WHAT YOU HAVE TO DO
Repeat the whole listing exactly.

※

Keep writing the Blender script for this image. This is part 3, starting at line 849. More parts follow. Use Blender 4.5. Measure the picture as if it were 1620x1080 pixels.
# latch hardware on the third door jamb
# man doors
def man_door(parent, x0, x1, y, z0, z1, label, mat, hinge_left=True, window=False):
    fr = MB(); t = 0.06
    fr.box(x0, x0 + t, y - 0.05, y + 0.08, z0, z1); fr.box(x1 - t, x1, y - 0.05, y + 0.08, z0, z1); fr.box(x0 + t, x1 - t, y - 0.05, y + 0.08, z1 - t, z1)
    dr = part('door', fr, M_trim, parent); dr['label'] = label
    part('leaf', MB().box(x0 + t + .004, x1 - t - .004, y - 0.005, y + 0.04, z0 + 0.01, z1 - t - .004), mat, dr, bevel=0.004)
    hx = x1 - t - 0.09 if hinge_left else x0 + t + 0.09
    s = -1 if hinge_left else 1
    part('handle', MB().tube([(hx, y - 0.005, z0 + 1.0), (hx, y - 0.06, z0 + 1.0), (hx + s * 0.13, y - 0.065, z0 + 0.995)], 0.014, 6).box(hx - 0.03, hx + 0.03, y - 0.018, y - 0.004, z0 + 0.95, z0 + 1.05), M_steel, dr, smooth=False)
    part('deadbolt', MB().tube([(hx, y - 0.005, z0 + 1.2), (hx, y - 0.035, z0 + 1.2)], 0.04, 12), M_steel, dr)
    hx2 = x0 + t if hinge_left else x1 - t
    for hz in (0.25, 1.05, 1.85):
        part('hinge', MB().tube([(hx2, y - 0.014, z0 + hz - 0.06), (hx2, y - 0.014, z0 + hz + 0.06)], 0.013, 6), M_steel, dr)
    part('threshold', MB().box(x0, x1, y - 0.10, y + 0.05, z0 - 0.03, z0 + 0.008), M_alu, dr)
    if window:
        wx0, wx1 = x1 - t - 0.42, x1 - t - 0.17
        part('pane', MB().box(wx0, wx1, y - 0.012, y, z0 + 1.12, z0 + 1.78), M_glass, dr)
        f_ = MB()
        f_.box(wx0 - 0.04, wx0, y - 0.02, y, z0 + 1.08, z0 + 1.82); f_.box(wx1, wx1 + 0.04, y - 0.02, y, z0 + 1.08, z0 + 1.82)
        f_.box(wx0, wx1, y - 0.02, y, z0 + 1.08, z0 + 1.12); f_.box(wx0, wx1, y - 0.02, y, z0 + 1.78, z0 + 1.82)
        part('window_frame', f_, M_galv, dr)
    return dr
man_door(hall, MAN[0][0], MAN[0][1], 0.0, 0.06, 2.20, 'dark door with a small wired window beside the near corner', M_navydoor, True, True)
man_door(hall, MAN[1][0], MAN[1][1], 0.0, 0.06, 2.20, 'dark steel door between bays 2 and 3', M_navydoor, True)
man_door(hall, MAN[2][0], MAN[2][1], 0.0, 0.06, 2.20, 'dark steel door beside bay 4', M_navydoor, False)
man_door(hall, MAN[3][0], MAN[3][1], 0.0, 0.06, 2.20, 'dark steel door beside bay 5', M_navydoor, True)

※

TASK ANSWER
Keep writing the Blender script for this image. This is part 3, starting at line 849. More parts follow. Use Blender 4.5. Measure the picture as if it were 1620x1080 pixels.
# latch hardware on the third door jamb
# man doors
def man_door(parent, x0, x1, y, z0, z1, label, mat, hinge_left=True, window=False):
    fr = MB(); t = 0.06
    fr.box(x0, x0 + t, y - 0.05, y + 0.08, z0, z1); fr.box(x1 - t, x1, y - 0.05, y + 0.08, z0, z1); fr.box(x0 + t, x1 - t, y - 0.05, y + 0.08, z1 - t, z1)
    dr = part('door', fr, M_trim, parent); dr['label'] = label
    part('leaf', MB().box(x0 + t + .004, x1 - t - .004, y - 0.005, y + 0.04, z0 + 0.01, z1 - t - .004), mat, dr, bevel=0.004)
    hx = x1 - t - 0.09 if hinge_left else x0 + t + 0.09
    s = -1 if hinge_left else 1
    part('handle', MB().tube([(hx, y - 0.005, z0 + 1.0), (hx, y - 0.06, z0 + 1.0), (hx + s * 0.13, y - 0.065, z0 + 0.995)], 0.014, 6).box(hx - 0.03, hx + 0.03, y - 0.018, y - 0.004, z0 + 0.95, z0 + 1.05), M_steel, dr, smooth=False)
    part('deadbolt', MB().tube([(hx, y - 0.005, z0 + 1.2), (hx, y - 0.035, z0 + 1.2)], 0.04, 12), M_steel, dr)
    hx2 = x0 + t if hinge_left else x1 - t
    for hz in (0.25, 1.05, 1.85):
        part('hinge', MB().tube([(hx2, y - 0.014, z0 + hz - 0.06), (hx2, y - 0.014, z0 + hz + 0.06)], 0.013, 6), M_steel, dr)
    part('threshold', MB().box(x0, x1, y - 0.10, y + 0.05, z0 - 0.03, z0 + 0.008), M_alu, dr)
    if window:
        wx0, wx1 = x1 - t - 0.42, x1 - t - 0.17
        part('pane', MB().box(wx0, wx1, y - 0.012, y, z0 + 1.12, z0 + 1.78), M_glass, dr)
        f_ = MB()
        f_.box(wx0 - 0.04, wx0, y - 0.02, y, z0 + 1.08, z0 + 1.82); f_.box(wx1, wx1 + 0.04, y - 0.02, y, z0 + 1.08, z0 + 1.82)
        f_.box(wx0, wx1, y - 0.02, y, z0 + 1.08, z0 + 1.12); f_.box(wx0, wx1, y - 0.02, y, z0 + 1.78, z0 + 1.82)
        part('window_frame', f_, M_galv, dr)
    return dr
man_door(hall, MAN[0][0], MAN[0][1], 0.0, 0.06, 2.20, 'dark door with a small wired window beside the near corner', M_navydoor, True, True)
man_door(hall, MAN[1][0], MAN[1][1], 0.0, 0.06, 2.20, 'dark steel door between bays 2 and 3', M_navydoor, True)
man_door(hall, MAN[2][0], MAN[2][1], 0.0, 0.06, 2.20, 'dark steel door beside bay 4', M_navydoor, False)
man_door(hall, MAN[3][0], MAN[3][1], 0.0, 0.06, 2.20, 'dark steel door beside bay 5', M_navydoor, True)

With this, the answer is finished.